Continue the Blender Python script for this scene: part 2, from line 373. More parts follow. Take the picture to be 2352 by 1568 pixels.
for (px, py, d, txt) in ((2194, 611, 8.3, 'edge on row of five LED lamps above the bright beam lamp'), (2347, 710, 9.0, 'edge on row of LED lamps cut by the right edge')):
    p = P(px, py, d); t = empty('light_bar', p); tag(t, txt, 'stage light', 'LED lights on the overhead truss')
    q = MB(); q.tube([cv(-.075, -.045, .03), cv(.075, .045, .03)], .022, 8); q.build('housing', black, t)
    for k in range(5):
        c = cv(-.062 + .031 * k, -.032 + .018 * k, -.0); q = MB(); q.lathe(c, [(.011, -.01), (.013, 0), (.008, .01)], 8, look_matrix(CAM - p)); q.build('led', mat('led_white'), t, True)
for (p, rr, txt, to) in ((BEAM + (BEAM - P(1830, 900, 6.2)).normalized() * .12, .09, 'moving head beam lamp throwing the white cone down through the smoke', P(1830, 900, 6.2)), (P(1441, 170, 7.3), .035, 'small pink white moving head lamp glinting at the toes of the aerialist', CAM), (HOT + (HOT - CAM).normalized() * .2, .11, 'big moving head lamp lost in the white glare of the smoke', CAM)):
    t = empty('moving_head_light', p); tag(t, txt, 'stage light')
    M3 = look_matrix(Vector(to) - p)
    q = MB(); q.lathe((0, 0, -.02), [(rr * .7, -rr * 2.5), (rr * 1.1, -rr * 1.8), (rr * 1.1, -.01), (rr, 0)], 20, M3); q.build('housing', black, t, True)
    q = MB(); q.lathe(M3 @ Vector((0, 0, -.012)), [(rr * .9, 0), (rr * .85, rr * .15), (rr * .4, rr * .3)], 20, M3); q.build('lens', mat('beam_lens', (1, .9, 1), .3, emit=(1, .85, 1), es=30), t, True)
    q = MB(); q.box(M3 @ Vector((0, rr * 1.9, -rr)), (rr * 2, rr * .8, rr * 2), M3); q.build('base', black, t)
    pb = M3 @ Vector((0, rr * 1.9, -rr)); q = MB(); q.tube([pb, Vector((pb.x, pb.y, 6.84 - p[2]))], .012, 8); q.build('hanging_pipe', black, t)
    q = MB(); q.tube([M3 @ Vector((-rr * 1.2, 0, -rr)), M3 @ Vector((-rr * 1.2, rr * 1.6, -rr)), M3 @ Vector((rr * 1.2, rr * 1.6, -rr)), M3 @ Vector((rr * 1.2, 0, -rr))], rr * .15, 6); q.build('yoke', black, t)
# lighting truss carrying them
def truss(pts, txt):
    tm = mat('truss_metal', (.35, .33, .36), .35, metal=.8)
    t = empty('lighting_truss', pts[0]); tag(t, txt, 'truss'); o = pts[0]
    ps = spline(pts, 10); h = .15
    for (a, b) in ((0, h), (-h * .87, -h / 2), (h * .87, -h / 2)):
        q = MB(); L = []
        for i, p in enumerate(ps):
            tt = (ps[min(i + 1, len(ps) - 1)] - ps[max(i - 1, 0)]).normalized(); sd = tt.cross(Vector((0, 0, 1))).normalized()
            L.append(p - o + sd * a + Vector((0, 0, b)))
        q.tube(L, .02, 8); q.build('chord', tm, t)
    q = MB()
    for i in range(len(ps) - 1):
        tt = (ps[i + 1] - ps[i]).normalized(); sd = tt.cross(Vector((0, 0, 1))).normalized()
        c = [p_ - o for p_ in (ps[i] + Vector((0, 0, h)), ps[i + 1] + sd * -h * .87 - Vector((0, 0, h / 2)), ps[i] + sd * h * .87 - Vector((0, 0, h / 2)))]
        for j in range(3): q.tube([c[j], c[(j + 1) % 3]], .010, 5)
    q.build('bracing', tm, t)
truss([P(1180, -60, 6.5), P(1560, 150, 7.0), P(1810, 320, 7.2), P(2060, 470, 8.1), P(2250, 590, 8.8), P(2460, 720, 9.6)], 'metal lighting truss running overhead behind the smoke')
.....
> _What you should do_: Quote the entire listing above exactly.

> _Written response_:
Continue the Blender Python script for this scene: part 2, from line 373. More parts follow. Take the picture to be 2352 by 1568 pixels.
for (px, py, d, txt) in ((2194, 611, 8.3, 'edge on row of five LED lamps above the bright beam lamp'), (2347, 710, 9.0, 'edge on row of LED lamps cut by the right edge')):
    p = P(px, py, d); t = empty('light_bar', p); tag(t, txt, 'stage light', 'LED lights on the overhead truss')
    q = MB(); q.tube([cv(-.075, -.045, .03), cv(.075, .045, .03)], .022, 8); q.build('housing', black, t)
    for k in range(5):
        c = cv(-.062 + .031 * k, -.032 + .018 * k, -.0); q = MB(); q.lathe(c, [(.011, -.01), (.013, 0), (.008, .01)], 8, look_matrix(CAM - p)); q.build('led', mat('led_white'), t, True)
for (p, rr, txt, to) in ((BEAM + (BEAM - P(1830, 900, 6.2)).normalized() * .12, .09, 'moving head beam lamp throwing the white cone down through the smoke', P(1830, 900, 6.2)), (P(1441, 170, 7.3), .035, 'small pink white moving head lamp glinting at the toes of the aerialist', CAM), (HOT + (HOT - CAM).normalized() * .2, .11, 'big moving head lamp lost in the white glare of the smoke', CAM)):
    t = empty('moving_head_light', p); tag(t, txt, 'stage light')
    M3 = look_matrix(Vector(to) - p)
    q = MB(); q.lathe((0, 0, -.02), [(rr * .7, -rr * 2.5), (rr * 1.1, -rr * 1.8), (rr * 1.1, -.01), (rr, 0)], 20, M3); q.build('housing', black, t, True)
    q = MB(); q.lathe(M3 @ Vector((0, 0, -.012)), [(rr * .9, 0), (rr * .85, rr * .15), (rr * .4, rr * .3)], 20, M3); q.build('lens', mat('beam_lens', (1, .9, 1), .3, emit=(1, .85, 1), es=30), t, True)
    q = MB(); q.box(M3 @ Vector((0, rr * 1.9, -rr)), (rr * 2, rr * .8, rr * 2), M3); q.build('base', black, t)
    pb = M3 @ Vector((0, rr * 1.9, -rr)); q = MB(); q.tube([pb, Vector((pb.x, pb.y, 6.84 - p[2]))], .012, 8); q.build('hanging_pipe', black, t)
    q = MB(); q.tube([M3 @ Vector((-rr * 1.2, 0, -rr)), M3 @ Vector((-rr * 1.2, rr * 1.6, -rr)), M3 @ Vector((rr * 1.2, rr * 1.6, -rr)), M3 @ Vector((rr * 1.2, 0, -rr))], rr * .15, 6); q.build('yoke', black, t)
# lighting truss carrying them
def truss(pts, txt):
    tm = mat('truss_metal', (.35, .33, .36), .35, metal=.8)
    t = empty('lighting_truss', pts[0]); tag(t, txt, 'truss'); o = pts[0]
    ps = spline(pts, 10); h = .15
    for (a, b) in ((0, h), (-h * .87, -h / 2), (h * .87, -h / 2)):
        q = MB(); L = []
        for i, p in enumerate(ps):
            tt = (ps[min(i + 1, len(ps) - 1)] - ps[max(i - 1, 0)]).normalized(); sd = tt.cross(Vector((0, 0, 1))).normalized()
            L.append(p - o + sd * a + Vector((0, 0, b)))
        q.tube(L, .02, 8); q.build('chord', tm, t)
    q = MB()
    for i in range(len(ps) - 1):
        tt = (ps[i + 1] - ps[i]).normalized(); sd = tt.cross(Vector((0, 0, 1))).normalized()
        c = [p_ - o for p_ in (ps[i] + Vector((0, 0, h)), ps[i + 1] + sd * -h * .87 - Vector((0, 0, h / 2)), ps[i] + sd * h * .87 - Vector((0, 0, h / 2)))]
        for j in range(3): q.tube([c[j], c[(j + 1) % 3]], .010, 5)
    q.build('bracing', tm, t)
truss([P(1180, -60, 6.5), P(1560, 150, 7.0), P(1810, 320, 7.2), P(2060, 470, 8.1), P(2250, 590, 8.8), P(2460, 720, 9.6)], 'metal lighting truss running overhead behind the smoke')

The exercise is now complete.